**Your objective:** Pictures stay out. Extract the lines below from the first one through the line with "sc.camera = camo", both included.

**Available data:**

- - - -

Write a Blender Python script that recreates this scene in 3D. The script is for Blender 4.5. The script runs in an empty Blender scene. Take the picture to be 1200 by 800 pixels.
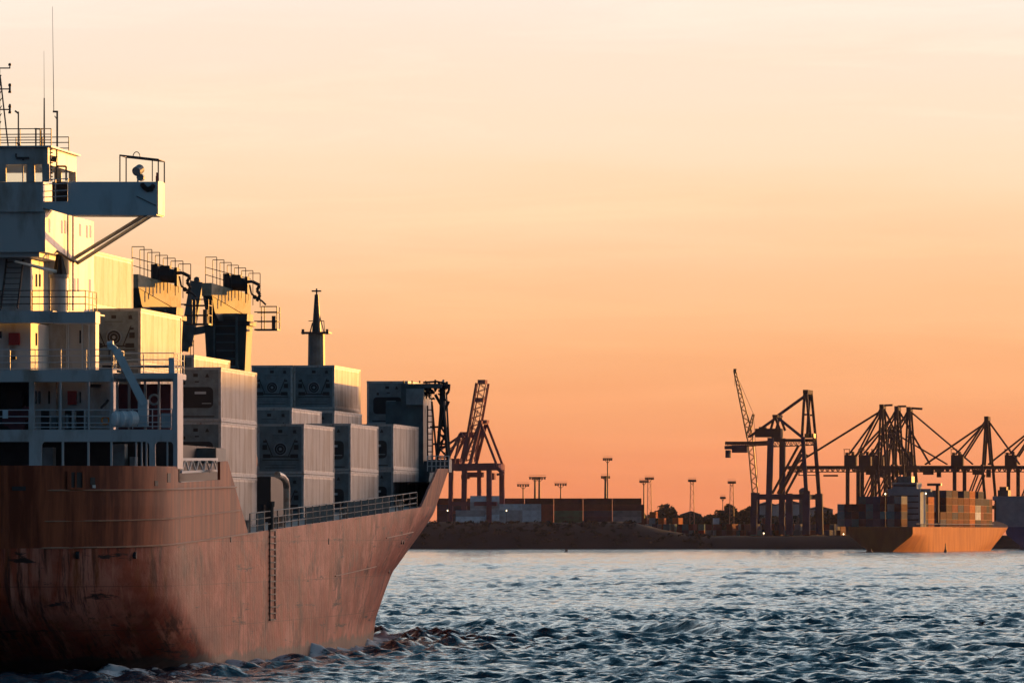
import bpy, math, random
import numpy as np
from mathutils import Vector, Matrix, noise
R = math.radians
rnd = random.Random(7)
sc = bpy.context.scene
COL = sc.collection

# ------------------------------------------------------------------ camera
FPX = 8500.0            # focal length in photo pixels (1200 wide)
HZ = 626.0              # horizon row in the photo
HC = 6.0                # camera height above the water
cam = bpy.data.cameras.new('camera'); camo = bpy.data.objects.new('camera', cam); COL.objects.link(camo)
camo.location = (0, 0, HC); camo.rotation_euler = (R(90), 0, 0)
cam.sensor_width = 36; cam.lens = FPX / 1200 * 36
cam.shift_y = (HZ - 400) / 1200
cam.clip_start = 1; cam.clip_end = 40000
sc.camera = camo

# ------------------------------------------------------------------ light
SUN_AZ, SUN_EL = 42.0, 2.6        # azimuth clockwise from +Y, elevation
sun = bpy.data.lights.new('sun', 'SUN'); suno = bpy.data.objects.new('sun', sun); COL.objects.link(suno)
sun.energy = 3.3; sun.angle = R(0.4); sun.color = (1.0, 0.42, 0.06)
d = Vector((math.sin(R(SUN_AZ)) * math.cos(R(SUN_EL)), math.cos(R(SUN_AZ)) * math.cos(R(SUN_EL)), math.sin(R(SUN_EL))))
suno.rotation_euler = d.to_track_quat('Z', 'Y').to_euler(); suno.location = d * 400

EV = 1.2; SKYS = 1.02 / 2 ** EV * 1.4; GLOW = 2.2
world = bpy.data.worlds.new('World'); sc.world = world; world.use_nodes = True
nt = world.node_tree; N = nt.nodes; LK = nt.links
for n in list(N): N.remove(n)
def nd(t, **kw):
    n = N.new(t)
    for k, v in kw.items(): setattr(n, k, v)
    return n
def wmath(op, a, b=None, c=None, clamp=False):
    n = nd('ShaderNodeMath', operation=op); n.use_clamp = clamp
    for i, v in enumerate((a, b, c)):
        if v is None: continue
        if isinstance(v, (int, float)): n.inputs[i].default_value = v
        else: LK.new(v, n.inputs[i])
    return n.outputs[0]
tc = nd('ShaderNodeTexCoord'); sep = nd('ShaderNodeSeparateXYZ'); LK.new(tc.outputs['Generated'], sep.inputs[0])
el = wmath('MULTIPLY', wmath('ARCSINE', sep.outputs[2]), 180 / math.pi / 90)
# thin streaks of high cloud disturb the bands a little
mp = nd('ShaderNodeMapping'); mp.inputs['Scale'].default_value = (9, 9, 90); mp.inputs['Rotation'].default_value = (0, R(4), 0)
LK.new(tc.outputs['Generated'], mp.inputs[0])
nz = nd('ShaderNodeTexNoise'); nz.inputs['Scale'].default_value = 1.6; nz.inputs['Detail'].default_value = 5
LK.new(mp.outputs[0], nz.inputs['Vector'])
wob = wmath('MULTIPLY', wmath('SUBTRACT', nz.outputs[0], 0.5), 0.006)
elp = wmath('SQRT', wmath('MAXIMUM', wmath('ADD', el, wob), 0.0))
def ramp(stops):
    r = nd('ShaderNodeValToRGB'); cr = r.color_ramp; cr.interpolation = 'CARDINAL'
    cr.elements[0].position = 0; stops = [(e, tuple(v / 1.4 for v in c)) for e, c in stops]; cr.elements[0].color = (*stops[0][1], 1)
    cr.elements[1].position = 1; cr.elements[1].color = (*stops[-1][1], 1)
    for e, c in stops[1:-1]:
        x = cr.elements.new(math.sqrt(e / 90)); x.color = (*c, 1)
    LK.new(elp, r.inputs[0]); return r.outputs[0]
front = ramp([(0, (.82, .245, .11)), (.55, (.88, .30, .127)), (1.5, (.965, .475, .223)), (2.2, (.975, .60, .342)), (2.9, (.975, .73, .50)), (4.2, (.965, .82, .70)),
              (5.6, (1.05, 1.0, .93)), (9, (1.22, 1.30, 1.30)), (14, (.98, 1.13, 1.22)), (20, (.40, .60, .74)), (28, (.08, .24, .36)), (90, (.03, .09, .18))])
back = ramp([(0, (.055, .065, .10)), (10, (.042, .092, .15)), (40, (.026, .075, .135)), (90, (.018, .06, .12))])
FA_ = R(40)
dot = wmath('ADD', wmath('MULTIPLY', sep.outputs[0], math.sin(FA_)), wmath('MULTIPLY', sep.outputs[1], math.cos(FA_)))
mr = nd('ShaderNodeMapRange'); mr.interpolation_type = 'SMOOTHSTEP'
mr.inputs[1].default_value = -0.25; mr.inputs[2].default_value = 0.70; LK.new(dot, mr.inputs[0])
mix = nd('ShaderNodeMix', data_type='RGBA'); LK.new(mr.outputs[0], mix.inputs[0]); LK.new(back, mix.inputs[6]); LK.new(front, mix.inputs[7])
sky = nd('ShaderNodeTexSky'); sky.sky_type = 'NISHITA'; sky.sun_disc = False
sky.sun_elevation = R(SUN_EL); sky.sun_rotation = R(SUN_AZ); sky.air_density = 1.5; sky.dust_density = 2.5
b1 = nd('ShaderNodeBackground'); LK.new(sky.outputs[0], b1.inputs[0]); b1.inputs[1].default_value = 0.006
b2 = nd('ShaderNodeBackground'); LK.new(mix.outputs[2], b2.inputs[0]); mp2 = nd('ShaderNodeMapping'); mp2.inputs['Scale'].default_value = (14, 14, 150); mp2.inputs['Rotation'].default_value = (R(3), R(9), 0)
LK.new(tc.outputs['Generated'], mp2.inputs[0])
nz2 = nd('ShaderNodeTexNoise'); nz2.inputs['Scale'].default_value = 1.0; nz2.inputs['Detail'].default_value = 7; nz2.inputs['Roughness'].default_value = .6; nz2.inputs['Distortion'].default_value = .6
LK.new(mp2.outputs[0], nz2.inputs['Vector'])
cir = nd('ShaderNodeMapRange'); cir.inputs[1].default_value = .50; cir.inputs[2].default_value = .80; cir.inputs[3].default_value = 0; cir.inputs[4].default_value = .10; LK.new(nz2.outputs[0], cir.inputs[0])
LK.new(wmath('MULTIPLY', wmath('ADD', cir.outputs[0], 1.0), SKYS), b2.inputs[1])
# broad warm glow of the air round the low sun
gdir = nd('ShaderNodeVectorMath', operation='DOT_PRODUCT'); LK.new(tc.outputs['Generated'], gdir.inputs[0]); gdir.inputs[1].default_value = d
gr = nd('ShaderNodeMapRange'); gr.interpolation_type = 'SMOOTHERSTEP'; gr.inputs[1].default_value = math.cos(R(34)); gr.inputs[2].default_value = 1.0; LK.new(gdir.outputs['Value'], gr.inputs[0])
b3 = nd('ShaderNodeBackground'); b3.inputs[0].default_value = (1.0, .52, .33, 1); LK.new(wmath('MULTIPLY', gr.outputs[0], GLOW), b3.inputs[1])
ad3 = nd('ShaderNodeAddShader'); LK.new(b1.outputs[0], ad3.inputs[0]); LK.new(b3.outputs[0], ad3.inputs[1])
ad = nd('ShaderNodeAddShader'); LK.new(ad3.outputs[0], ad.inputs[0]); LK.new(b2.outputs[0], ad.inputs[1])
wo = nd('ShaderNodeOutputWorld'); LK.new(ad.outputs[0], wo.inputs[0])

sc.view_settings.view_transform = 'Standard'; sc.view_settings.look = 'None'
sc.view_settings.exposure = EV; sc.view_settings.gamma = 1.0; sc.view_settings.use_curve_mapping = False
sc.cycles.use_denoising = True
sc.cycles.max_bounces = 6; sc.cycles.glossy_bounces = 3; sc.cycles.diffuse_bounces = 3
sc.cycles.transparent_max_bounces = 12

# ------------------------------------------------------------------ materials
def mat(name, base, rough=.6, metal=0.0, var=None, scale=1.0, stretch=(1, 1, 1), bump=0.0, bscale=20, emit=None, perobj=0.0, spec=None, lo=.35, hi=.65):
    farm = name.startswith(('bank', 'quay', 'tree', 'gantry', 'container_', 'dark_roof', 'pale_shed', 'faded_orange', 'far_', 'blue_hull', 'dark_stern'))
    if farm: rough = max(rough, .85)
    m = bpy.data.materials.new(name); m.use_nodes = True
    t = m.node_tree; p = t.nodes['Principled BSDF']
    p.inputs['Base Color'].default_value = (*base, 1); p.inputs['Roughness'].default_value = rough; p.inputs['Metallic'].default_value = metal
    if spec is not None: p.inputs['Specular IOR Level'].default_value = spec
    if name.startswith(('bank', 'quay', 'tree', 'gantry', 'container_', 'dark_roof', 'pale_shed', 'faded_orange', 'far_', 'blue_hull', 'dark_stern')): p.inputs['Specular IOR Level'].default_value = .12
    if emit:
        p.inputs['Emission Color'].default_value = (*emit[0], 1); p.inputs['Emission Strength'].default_value = emit[1]
    src = None
    if var is not None:
        c = t.nodes.new('ShaderNodeTexCoord'); mpp = t.nodes.new('ShaderNodeMapping'); mpp.inputs['Scale'].default_value = stretch
        t.links.new(c.outputs['Object'], mpp.inputs[0])
        n = t.nodes.new('ShaderNodeTexNoise'); n.inputs['Scale'].default_value = scale; n.inputs['Detail'].default_value = 6; n.inputs['Roughness'].default_value = .62
        t.links.new(mpp.outputs[0], n.inputs['Vector'])
        r = t.nodes.new('ShaderNodeValToRGB'); r.color_ramp.elements[0].position = lo; r.color_ramp.elements[1].position = hi
        r.color_ramp.elements[0].color = (*var, 1); r.color_ramp.elements[1].color = (*base, 1)
        t.links.new(n.outputs[0], r.inputs[0]); src = r.outputs[0]
        if perobj:
            oi = t.nodes.new('ShaderNodeObjectInfo'); mr_ = t.nodes.new('ShaderNodeMapRange')
            mr_.inputs[3].default_value = 1 - perobj; mr_.inputs[4].default_value = 1 + perobj * .6
            t.links.new(oi.outputs['Random'], mr_.inputs[0])
            mx = t.nodes.new('ShaderNodeMix'); mx.data_type = 'RGBA'; mx.blend_type = 'MULTIPLY'; mx.inputs[0].default_value = 1
            t.links.new(src, mx.inputs[6]); t.links.new(mr_.outputs[0], mx.inputs[7]); src = mx.outputs[2]
        t.links.new(src, p.inputs['Base Color'])
    if bump:
        c = t.nodes.new('ShaderNodeTexCoord'); n = t.nodes.new('ShaderNodeTexNoise'); n.inputs['Scale'].default_value = bscale; n.inputs['Detail'].default_value = 4
        t.links.new(c.outputs['Object'], n.inputs['Vector'])
        b = t.nodes.new('ShaderNodeBump'); b.inputs['Strength'].default_value = bump; b.inputs['Distance'].default_value = .05
        t.links.new(n.outputs[0], b.inputs['Height']); t.links.new(b.outputs[0], p.inputs['Normal'])
    return m

M = {}
M['white'] = mat('white_paint', (.50, .52, .53), .36, var=(.27, .23, .19), scale=.9, stretch=(1, 1, .35), lo=.28, hi=.5)
M['blue_white'] = mat('pale_blue_paint', (.50, .62, .68), .45, var=(.36, .44, .47), scale=.9, stretch=(1, 1, .35), lo=.28, hi=.5)
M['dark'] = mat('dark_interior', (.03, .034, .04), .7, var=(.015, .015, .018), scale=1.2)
M['grey'] = mat('grey_paint', (.28, .31, .33), .5, var=(.16, .16, .16), scale=1.2, lo=.3, hi=.55)
M['teal'] = mat('dark_teal_paint', (.10, .15, .165), .55, var=(.05, .07, .08), scale=1.0)
M['crane_white'] = mat('crane_paint', (.42, .36, .26), .6, spec=.2, var=(.20, .13, .07), scale=1.4, lo=.3, hi=.52)
M['crane_grey'] = mat('crane_pedestal_paint', (.16, .19, .20), .5, var=(.08, .09, .09), scale=1.2)
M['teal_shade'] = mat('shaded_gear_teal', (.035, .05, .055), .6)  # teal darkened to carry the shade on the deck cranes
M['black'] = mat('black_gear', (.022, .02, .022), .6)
M['rail'] = mat('rail_paint', (.55, .58, .6), .4)
M['rail_dark'] = mat('rail_dark', (.06, .05, .05), .5)
M['rail_teal'] = mat('rail_teal', (.06, .085, .09), .5)
M['red'] = mat('red_gear', (.30, .02, .02), .5)
M['red_dark'] = mat('dark_red', (.10, .02, .03), .6)
M['reefer'] = mat('reefer_skin', (.58, .56, .53), .4, var=(.30, .25, .21), scale=1.3, stretch=(1, 1, .22), lo=.36, hi=.56, perobj=.14, bump=.12, bscale=6)
M['reefer_frame'] = mat('reefer_frame', (.46, .46, .45), .5, var=(.26, .20, .16), scale=3, lo=.3, hi=.5)
M['reefer_end'] = mat('reefer_end_panel', (.20, .26, .285), .5, var=(.12, .14, .15), scale=2, lo=.3, hi=.6, perobj=.25)  # shade on the aft container ends is put into this dark teal
M['lightgrey'] = mat('light_grey_gear', (.5, .52, .52), .5)
M['raft'] = mat('raft_fibreglass', (.82, .84, .85), .35)
M['glass'] = mat('window_glass', (.02, .025, .03), .08)
M['orange'] = mat('orange_gear', (.75, .25, .04), .5)
M['pipe'] = mat('pipe_paint', (.42, .36, .30), .4, var=(.25, .15, .1), scale=3)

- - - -

**The completed task:**
Write a Blender Python script that recreates this scene in 3D. The script is for Blender 4.5. The script runs in an empty Blender scene. Take the picture to be 1200 by 800 pixels.
import bpy, math, random
import numpy as np
from mathutils import Vector, Matrix, noise
R = math.radians
rnd = random.Random(7)
sc = bpy.context.scene
COL = sc.collection

# ------------------------------------------------------------------ camera
FPX = 8500.0            # focal length in photo pixels (1200 wide)
HZ = 626.0              # horizon row in the photo
HC = 6.0                # camera height above the water
cam = bpy.data.cameras.new('camera'); camo = bpy.data.objects.new('camera', cam); COL.objects.link(camo)
camo.location = (0, 0, HC); camo.rotation_euler = (R(90), 0, 0)
cam.sensor_width = 36; cam.lens = FPX / 1200 * 36
cam.shift_y = (HZ - 400) / 1200
cam.clip_start = 1; cam.clip_end = 40000
sc.camera = camo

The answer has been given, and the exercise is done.